Should there be any?
One, some (or many)?
Ownership, quantity, talk will all show.
From the front page of 3 July edition of The Times:
Reed kick-start's auction with a loan.
O tempore! O mores!
Posted by: Dion Per Sona | 3 Jul 2008 06:19:48
Sir Peter, your illustrations have a slight blur problem. Perhaps you could write a short narrative about Moby-Dick with just those marks, or compose a little opera as in TierneyLab at nytimes.com. This would be an excellent subject for a poem by Dion Per Sona.
You may have been following the fascinating dispute about grammar in The Australian. Remarkably, the UK, American, and Australian English language fiirestorms appear to blaze out of control in a very parochial way.
I would rate The Cambridge Grammar of the English Language, part of the issue in The Australian, as an extremely useful reference book at the top of the food chain.
However, what I find strangest in grammar is that our good friend Rupert Murdoch has not been able fully to grasp the potential in COBUILD, myspace.com, and his various media properties, to perfect the corpus revolution in Linguistics.

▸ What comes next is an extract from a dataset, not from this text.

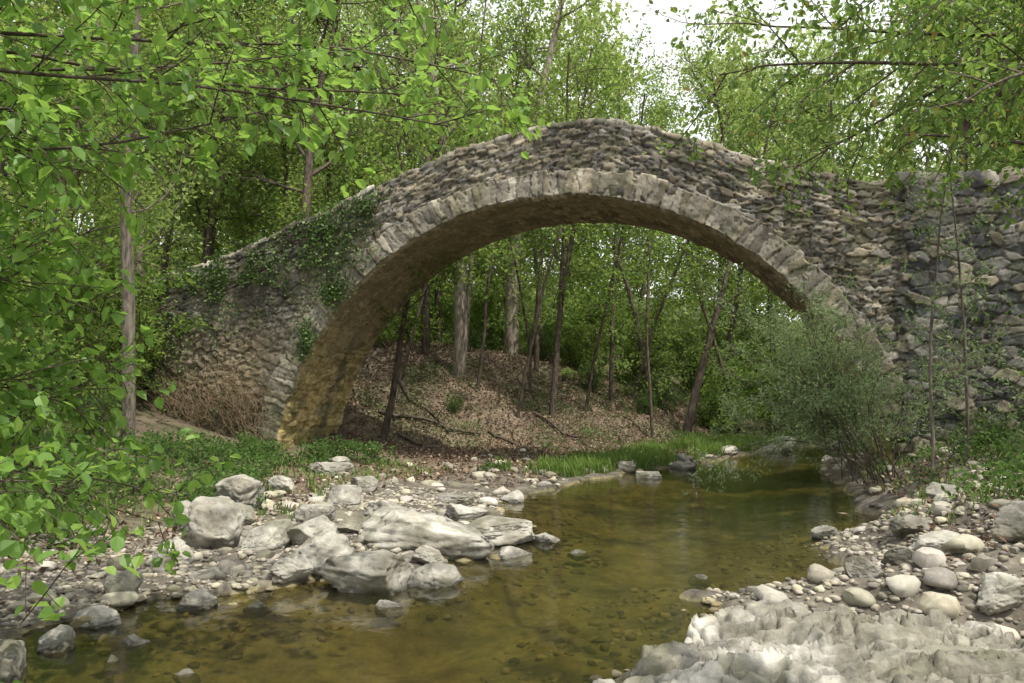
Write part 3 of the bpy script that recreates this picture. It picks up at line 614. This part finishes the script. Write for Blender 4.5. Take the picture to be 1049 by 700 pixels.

There are now brilliant word books that we had no access to when we were growing up--the COBUILD and Oxford student's and advanced learner's dictionaries, the Oxford collocations dictionary, and the Longman Language Activator come to mind as outstanding examples--but the best advance has been in the COBUILD Intermediate English Grammar and English Grammar.
It seems to have gone unnoticed in the schools that COBUILD grammars, because of the word lists, and corpus dictionaries, because they explain grammar patterns so well, can be powerfully integrated with texts such as "Great Expectations" and "No Country For Old Men" to teach conditions, for example. The first is full of counterfactuals.
Unfortunately we do not have what could be the most interesting dictionary of all: the Spectra Dictionary. Let's take the spectrum "alienated--adjusted--indoctrinated." With a huge corpus, we could revolutionize and fine tune learning of meaning so that students would be an order of magnitude better at abstraction by the time they entered university.
Editorial work is lapsing into unconsciousness. I could give you examples--another time--that would raise your every hair.
The biggest editorial fault is not missing a comma but just being totally unaware of the facts. For example, we have to set grammar teaching in the context of the massive global counterfeit English business, larger than the $350 Billion American revenues of Wal-Mart. The question is, how could this fraud go virtually invisible? Why don't we see international studies in The Australian, the WSJ, and The TLS on this issue?
Posted by: Clayton Burns | 18 Jun 2008 18:59:13
An acquaintance went to the newly opened "Newseum" in D.C. Where, he wondered, was the section devoted to copy editors? There wasn't one.